• [OBJECTIVE] Which lines run from the first one up to and including the one with "from mathutils import Vector, Matrix, noise"? Print exactly those.

===

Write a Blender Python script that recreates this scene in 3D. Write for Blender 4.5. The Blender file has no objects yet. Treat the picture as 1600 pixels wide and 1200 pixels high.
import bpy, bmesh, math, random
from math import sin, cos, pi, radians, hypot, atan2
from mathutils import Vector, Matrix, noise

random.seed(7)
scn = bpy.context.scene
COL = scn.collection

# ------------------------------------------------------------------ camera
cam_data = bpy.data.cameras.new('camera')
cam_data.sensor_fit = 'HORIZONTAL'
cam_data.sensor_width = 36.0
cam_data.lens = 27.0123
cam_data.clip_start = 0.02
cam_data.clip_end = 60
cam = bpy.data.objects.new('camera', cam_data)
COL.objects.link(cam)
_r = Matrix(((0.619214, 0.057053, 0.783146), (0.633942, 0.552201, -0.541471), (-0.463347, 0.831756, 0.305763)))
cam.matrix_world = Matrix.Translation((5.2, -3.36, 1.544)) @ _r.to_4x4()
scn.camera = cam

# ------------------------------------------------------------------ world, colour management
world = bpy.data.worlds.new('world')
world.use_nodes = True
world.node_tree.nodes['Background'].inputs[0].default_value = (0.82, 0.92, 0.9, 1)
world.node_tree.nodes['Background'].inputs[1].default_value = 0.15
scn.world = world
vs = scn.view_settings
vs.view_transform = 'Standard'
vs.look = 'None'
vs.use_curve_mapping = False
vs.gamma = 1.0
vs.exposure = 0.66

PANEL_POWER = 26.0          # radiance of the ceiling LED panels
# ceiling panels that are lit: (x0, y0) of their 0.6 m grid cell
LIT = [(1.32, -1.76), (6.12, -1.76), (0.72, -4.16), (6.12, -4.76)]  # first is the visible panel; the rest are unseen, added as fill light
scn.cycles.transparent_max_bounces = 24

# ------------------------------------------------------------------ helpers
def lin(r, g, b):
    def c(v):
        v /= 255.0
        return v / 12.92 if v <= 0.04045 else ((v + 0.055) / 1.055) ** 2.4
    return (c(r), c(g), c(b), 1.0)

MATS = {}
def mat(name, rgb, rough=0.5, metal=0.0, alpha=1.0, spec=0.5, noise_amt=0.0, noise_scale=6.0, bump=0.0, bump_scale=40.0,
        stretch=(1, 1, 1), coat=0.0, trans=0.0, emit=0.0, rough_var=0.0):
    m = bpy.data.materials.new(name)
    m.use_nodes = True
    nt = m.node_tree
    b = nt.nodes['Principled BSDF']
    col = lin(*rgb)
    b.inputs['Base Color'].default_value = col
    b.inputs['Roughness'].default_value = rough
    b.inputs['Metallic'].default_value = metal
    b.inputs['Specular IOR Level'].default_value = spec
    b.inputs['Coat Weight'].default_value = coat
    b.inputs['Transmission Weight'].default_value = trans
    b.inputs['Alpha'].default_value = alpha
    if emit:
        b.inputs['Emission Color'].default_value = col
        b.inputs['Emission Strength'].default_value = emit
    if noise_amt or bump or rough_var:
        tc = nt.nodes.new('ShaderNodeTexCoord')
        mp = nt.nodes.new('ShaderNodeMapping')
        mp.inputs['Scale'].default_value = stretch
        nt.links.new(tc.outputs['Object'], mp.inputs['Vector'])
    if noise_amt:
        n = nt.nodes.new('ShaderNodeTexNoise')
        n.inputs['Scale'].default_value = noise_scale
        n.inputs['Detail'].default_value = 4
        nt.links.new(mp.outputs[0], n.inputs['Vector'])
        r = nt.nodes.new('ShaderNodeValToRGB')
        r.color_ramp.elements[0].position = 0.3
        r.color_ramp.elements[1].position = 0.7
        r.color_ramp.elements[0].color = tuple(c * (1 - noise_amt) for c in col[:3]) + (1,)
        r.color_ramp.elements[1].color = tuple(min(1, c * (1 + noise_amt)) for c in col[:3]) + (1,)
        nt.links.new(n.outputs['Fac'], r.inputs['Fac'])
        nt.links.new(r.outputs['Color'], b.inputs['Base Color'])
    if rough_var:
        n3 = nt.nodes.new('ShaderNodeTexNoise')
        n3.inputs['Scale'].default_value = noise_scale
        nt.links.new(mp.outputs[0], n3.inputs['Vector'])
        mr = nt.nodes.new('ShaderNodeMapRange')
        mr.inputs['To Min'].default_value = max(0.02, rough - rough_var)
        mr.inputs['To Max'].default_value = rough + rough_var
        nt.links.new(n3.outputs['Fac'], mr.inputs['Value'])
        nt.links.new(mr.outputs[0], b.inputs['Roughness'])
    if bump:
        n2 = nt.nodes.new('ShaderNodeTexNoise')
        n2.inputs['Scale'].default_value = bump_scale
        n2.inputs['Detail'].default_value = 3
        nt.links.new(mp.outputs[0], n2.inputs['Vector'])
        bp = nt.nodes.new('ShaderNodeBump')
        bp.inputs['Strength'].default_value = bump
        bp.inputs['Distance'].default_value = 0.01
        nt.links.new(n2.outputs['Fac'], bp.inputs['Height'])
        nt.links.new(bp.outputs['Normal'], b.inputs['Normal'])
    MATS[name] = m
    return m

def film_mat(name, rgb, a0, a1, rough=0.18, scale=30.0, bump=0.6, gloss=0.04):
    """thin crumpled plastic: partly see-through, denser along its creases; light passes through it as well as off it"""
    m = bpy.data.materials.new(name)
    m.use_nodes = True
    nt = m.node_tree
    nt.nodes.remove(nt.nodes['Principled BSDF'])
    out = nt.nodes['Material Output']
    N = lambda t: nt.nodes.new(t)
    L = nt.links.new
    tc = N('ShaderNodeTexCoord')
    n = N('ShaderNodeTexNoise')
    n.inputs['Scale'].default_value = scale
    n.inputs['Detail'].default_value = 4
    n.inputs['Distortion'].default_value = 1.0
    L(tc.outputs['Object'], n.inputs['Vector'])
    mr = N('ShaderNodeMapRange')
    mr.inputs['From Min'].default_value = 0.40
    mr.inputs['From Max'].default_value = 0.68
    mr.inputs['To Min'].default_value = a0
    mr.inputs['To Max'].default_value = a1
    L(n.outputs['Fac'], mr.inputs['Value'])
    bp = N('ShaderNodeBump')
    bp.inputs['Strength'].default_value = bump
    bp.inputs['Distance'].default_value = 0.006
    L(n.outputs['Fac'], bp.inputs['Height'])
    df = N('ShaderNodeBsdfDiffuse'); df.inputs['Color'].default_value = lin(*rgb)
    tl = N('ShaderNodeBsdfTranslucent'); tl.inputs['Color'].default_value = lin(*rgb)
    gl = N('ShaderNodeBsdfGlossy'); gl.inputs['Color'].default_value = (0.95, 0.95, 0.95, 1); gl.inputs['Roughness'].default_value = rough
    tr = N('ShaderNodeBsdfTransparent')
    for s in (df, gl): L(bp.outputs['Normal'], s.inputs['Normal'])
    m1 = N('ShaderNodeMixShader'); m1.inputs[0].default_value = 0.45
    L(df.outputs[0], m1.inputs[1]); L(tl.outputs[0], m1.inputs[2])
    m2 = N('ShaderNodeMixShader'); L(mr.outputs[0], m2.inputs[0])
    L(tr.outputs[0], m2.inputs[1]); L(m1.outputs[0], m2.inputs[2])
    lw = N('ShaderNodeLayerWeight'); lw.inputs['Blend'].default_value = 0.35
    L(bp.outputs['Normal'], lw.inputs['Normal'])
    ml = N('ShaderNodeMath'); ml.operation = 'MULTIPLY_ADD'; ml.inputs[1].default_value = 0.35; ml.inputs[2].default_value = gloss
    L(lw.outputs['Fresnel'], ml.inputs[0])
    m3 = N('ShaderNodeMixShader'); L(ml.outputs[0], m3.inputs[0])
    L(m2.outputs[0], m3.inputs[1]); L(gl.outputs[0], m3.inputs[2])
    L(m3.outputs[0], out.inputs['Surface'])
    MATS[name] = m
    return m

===

• [ANSWER TO THIS TASK]
Write a Blender Python script that recreates this scene in 3D. Write for Blender 4.5. The Blender file has no objects yet. Treat the picture as 1600 pixels wide and 1200 pixels high.
import bpy, bmesh, math, random
from math import sin, cos, pi, radians, hypot, atan2
from mathutils import Vector, Matrix, noise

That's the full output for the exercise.